In some circumstances and deployments, dual highly available HAProxy is required. In a single-node deployment, HAProxy becomes the single point of failure in the deployment and adds potential reliability concerns.

Also, if the HAProxy needs patches, updates, or other maintenance, the HAProxy becomes a single point of downtime. To remediate this concern, deployment of two HAProxys and Keepalived is used to ensure one node is always available. The configuration of the HAProxy can be exactly same across nodes, simply adjusting for local node IP addresses. In most cases the first deployed HAProxy virtual machine can simply be cloned and used as the secondary node.

Failover of a failed HAProxy node by using Keepalived has been tested to occur in less than 5 seconds depending on the network variables.

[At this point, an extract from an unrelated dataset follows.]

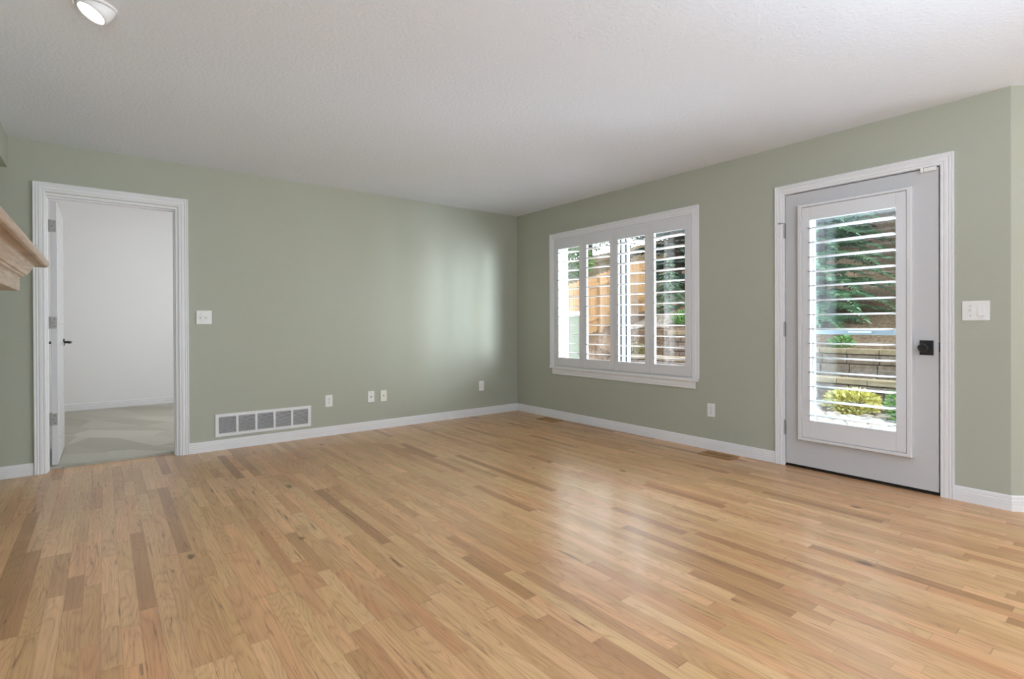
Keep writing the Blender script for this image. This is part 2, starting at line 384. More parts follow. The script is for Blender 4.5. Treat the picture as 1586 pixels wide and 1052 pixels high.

The failover period was rarely noticed by the user or effecting the UI session, during the limited testing. Keepalived uses Linux Virtual Router Redundancy Protocol (VRRP) and multicast advertisements from the primary node. If the primary node stops sending advertisements the backup proceeds to send a gratuitous ARP to the network and taking ownership of the VIP address and owns the hardware address that primary previously owned. The primary and the backup monitor each other with multicast events at a rate of once per second.

Figure 1. HAProxy with Keepalived

HAProxy with Keepalived
Figure 2. VMware Aria Operations 8-Nodes Cluster using HAProxy with Keepalived

VMware Aria Operations 8-Nodes Cluster using HAProxy with Keepalived.